Suppose learning marginal fact F increases your productivity by V.  What is the present value of learning F?  Economists will be tempted to mechanically apply the standard present value formula.  Using discrete time to keep things simple:

PDV(F)=V + V/(1+r) + V/(1+r)^2 + V/(1+r)^3 + … = V/r. 

If V=$100, and r=5%, the present value of learning F is $2000.

As Treebeard would say, however, “Don’t be hasty.”  When you learn F, this hardly implies that you will know F forever.  Every observant teacher knows that the opposite is closer to the truth: students usually quickly forget what they learn. 

How quickly?  A large literature on summer learning loss finds that students lose roughly one month of learning for every three months they spend out of school.  As a major meta-analysis explains:

The meta-analysis indicated that the summer loss equaled about one month
on a grade-level equivalent scale, or one tenth of a standard deviation relative to spring test scores.

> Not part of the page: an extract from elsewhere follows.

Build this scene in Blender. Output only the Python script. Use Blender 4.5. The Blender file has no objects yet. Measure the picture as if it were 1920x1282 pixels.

This result probably doesn’t hold along the entire range of learning.  As a previous post documented, students who master a subject by overlearning have excellent retention.  But the summer learning loss estimate seems fully applicable to marginal facts.  So let’s apply it:

PDV(F)=V + .66V/(1+r) + .33V/(1+r)^2

[Note the absence of ellipses at the end of the equation!]

If V=$100, and r=5%, the present value of learning F is just $192.79.  The present value of learning adjusted for forgetting is over 90% less than the present value without forgetting.

And that is why economists must never forget to adjust for forgetting!  Arrested Development allusion intentional.